Visit to a Japanese bonsai nursery

Bonsai Nut

Nuttier than your average Nut
Messages
8,339
Reaction score
14,093
Location
OC, CA
USDA Zone
10A
Thought people might enjoy some of these photos of Shokean bonsai nursery in Osaka, Japan.

A bunch of quinces, ready to go!




Trident maples. Note the nebari and the shallow pots.


Five-needle pines. One of my favorites.
 

Graydon

Chumono
Messages
717
Reaction score
7
Nice! Did you go and take the photos? I would love to make a trip like that. Very impressive stock.

I noticed all of the stock were in either clay pots or finished pots. No plastic anywhere to be seen.
 

Bonsai Nut

Nuttier than your average Nut
Messages
8,339
Reaction score
14,093
Location
OC, CA
USDA Zone
10A
I find these nurseries discouraging. It certainly makes the "art" of bonsai look like mass produced commodity.
Barry;

I don't feel that way. Put differently, today I was in a CostCo and they had a special vendor that was selling bromeliads and 'bonsai'. You know of course the 'bonsai' they were selling - chopped Juniper procumbens with glued gravel for soil and a little mud man. Now THOSE are mass-produced bonsai :)

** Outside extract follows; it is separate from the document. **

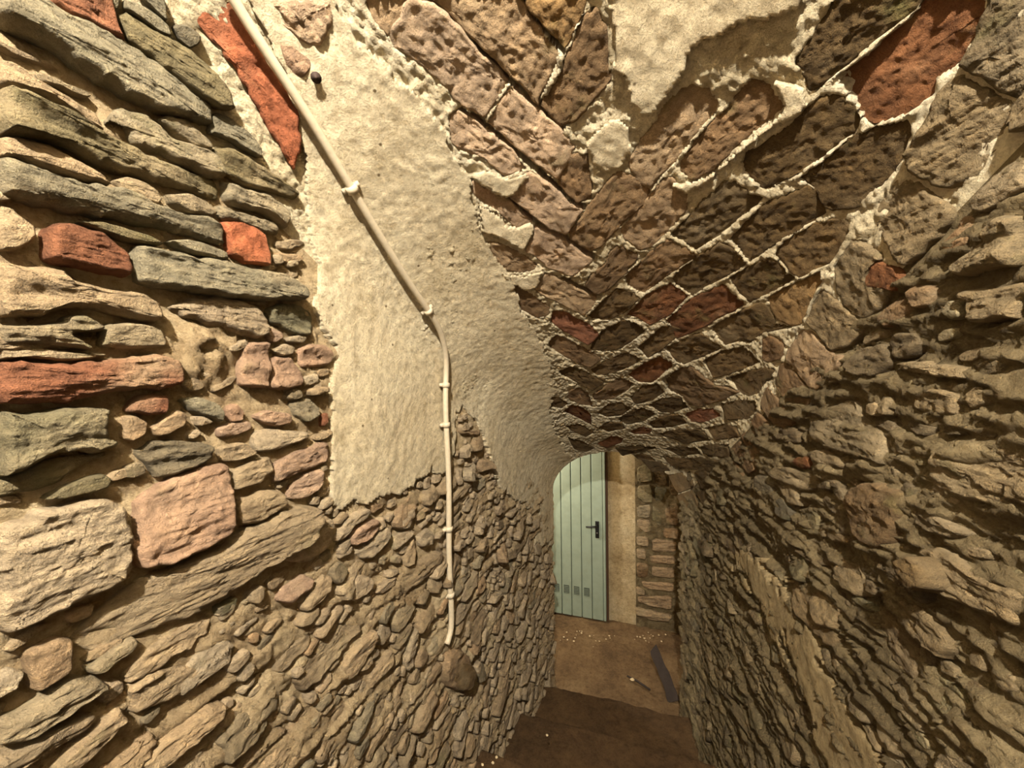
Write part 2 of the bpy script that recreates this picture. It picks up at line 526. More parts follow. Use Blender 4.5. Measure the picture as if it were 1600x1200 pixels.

Every bonsai nursery has to mass-produce trees to stay in business. However they really need to mass-produce bonsai enthusiasts to be successful long term. That means dealing with a lot of beginners and teaching a lot of classes. The 'mass-produced' bonsai in these photos are really for 2nd level students - students that can keep a tree alive, understand general design and style guidelines, and who aren't looking for a major challenge. They just want to buy a tree and enjoy it, or they want to cut 5-10 years off the initial stages of developing bonsai because they don't find pleasure in it.

- Greg
 

bonsai barry

Omono
Messages
1,374
Reaction score
35
Location
Cental Coast of California
USDA Zone
9
Barry;

Every bonsai nursery has to mass-produce trees to stay in business. However they really need to mass-produce bonsai enthusiasts to be successful long term. That means dealing with a lot of beginners and teaching a lot of classes. The 'mass-produced' bonsai in these photos are really for 2nd level students - students that can keep a tree alive, understand general design and style guidelines, and who aren't looking for a major challenge. They just want to buy a tree and enjoy it, or they want to cut 5-10 years off the initial stages of developing bonsai because they don't find pleasure in it.

- Greg
I agree in my mind with what you say, but in my heart...
These are fine specimen (of course any one of those trees is much better than any that I have), but they lack originality and they are far enough along, it seems it will be difficult for the bonsai artist to do much to alter their foundational shape.

On a more selfish level, it makes me wonder what's the point of struggling to create a nice tree when so many are available.

What is amazing is that there is a market for that many nice trees.